Chicago has already budgeted $150 million to be spent on the migrant response this year. But the amount is not enough to sustain the basic housing, food and case management services the city has provided the nearly 40,000 migrants who have arrived via bus and plane, many sent by Texas. Gov. Greg Abbott, since August 2022, Johnson said.

In February, Illinois and Cook County leaders pledged they will spend $250 million to fund the continued migrant response, leaving a $70 million gap to reach the projected $320 million needed. At the time, Johnson bristled at reports he had agreed to fill that gap, saying there are “a number of matters that need to be worked through.”

However, the mayor moved to secure that money last week. His administration pitched aldermen on the idea in a series of small briefings. At Monday’s hearing, some council members criticized how the mayor went about asking for it.

The $70 million from the city will come from previous city surpluses that have not been allocated yet, similar to a budgetary trick former Mayor Lori Lightfoot introduced for a migrant appropriation item during her last weeks in office.

Some aldermen criticized Johnson’s administration for not using those funds on other crises. Ald.
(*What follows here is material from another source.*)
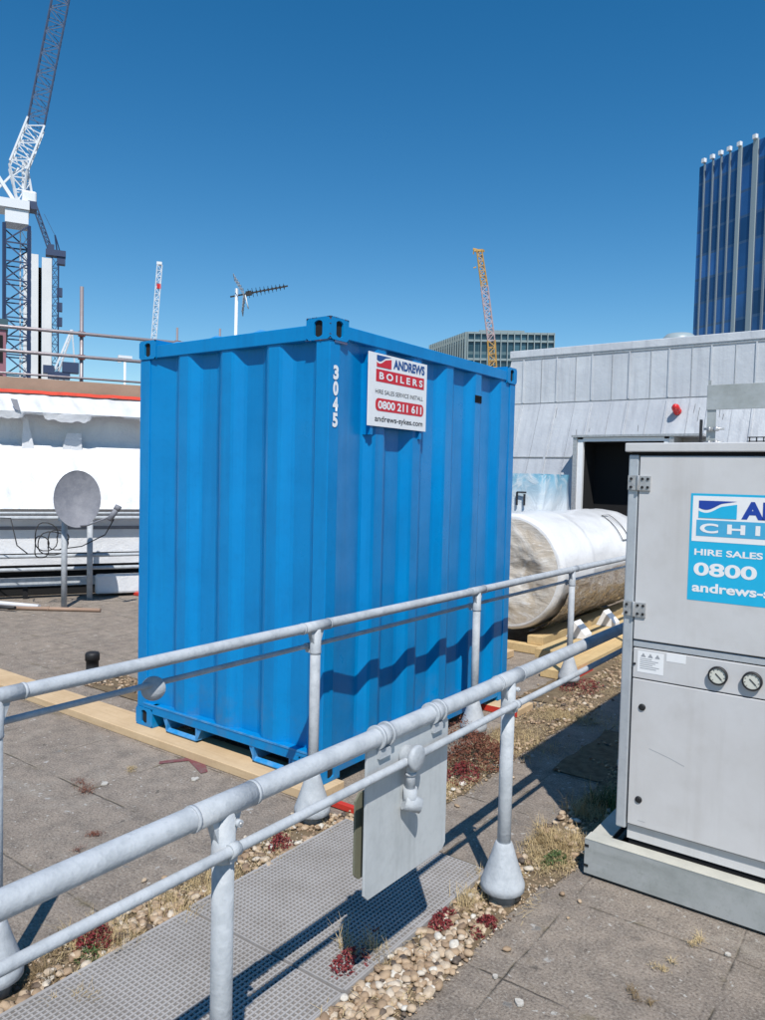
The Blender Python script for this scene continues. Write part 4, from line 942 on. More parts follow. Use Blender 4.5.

Chris Taliaferro, 29th, said the city should instead spend the money to help West Side residents repair homes damaged in flooding last summer.

“We are forgetting about the residents that actually live here,” Taliaferro said. “When we have forgotten about the family that lives here, it becomes very difficult for me to support another $70 million going somewhere else.”

Ald. David Moore, 17th, argued the money could instead be spent to fight gun violence, citing three shootings and two shooting deaths that occurred in his ward over the weekend. Past mayoral administrations have asked aldermen how to better help their neighborhoods, Moore said, but “that has yet to happen in this administration.”

“We can’t keep asking and asking and no one can point to anything. That’s a sign of total, blatant disrespect,” Moore said.

Aldermen opposed to and supportive of the funding plan agreed wholeheartedly on one point: that the federal government has failed to meaningfully support Chicago’s migrant response. The city and state were given $19 million in new congressionally-approved funding Friday, an allotment Ald. Marty Quinn, 13th, called “a drop in the bucket” and “wholly inadequate.”

In recent months, the number of migrants residing in Chicago shelters has sharply dropped from 14,900 in late December to around 9,200. Meanwhile, the city has ramped up efforts to lower and spread the cost of the migrant response, including by opening a new shelter alongside the Archdiocese of Chicago and the Zakat Foundation earlier this month.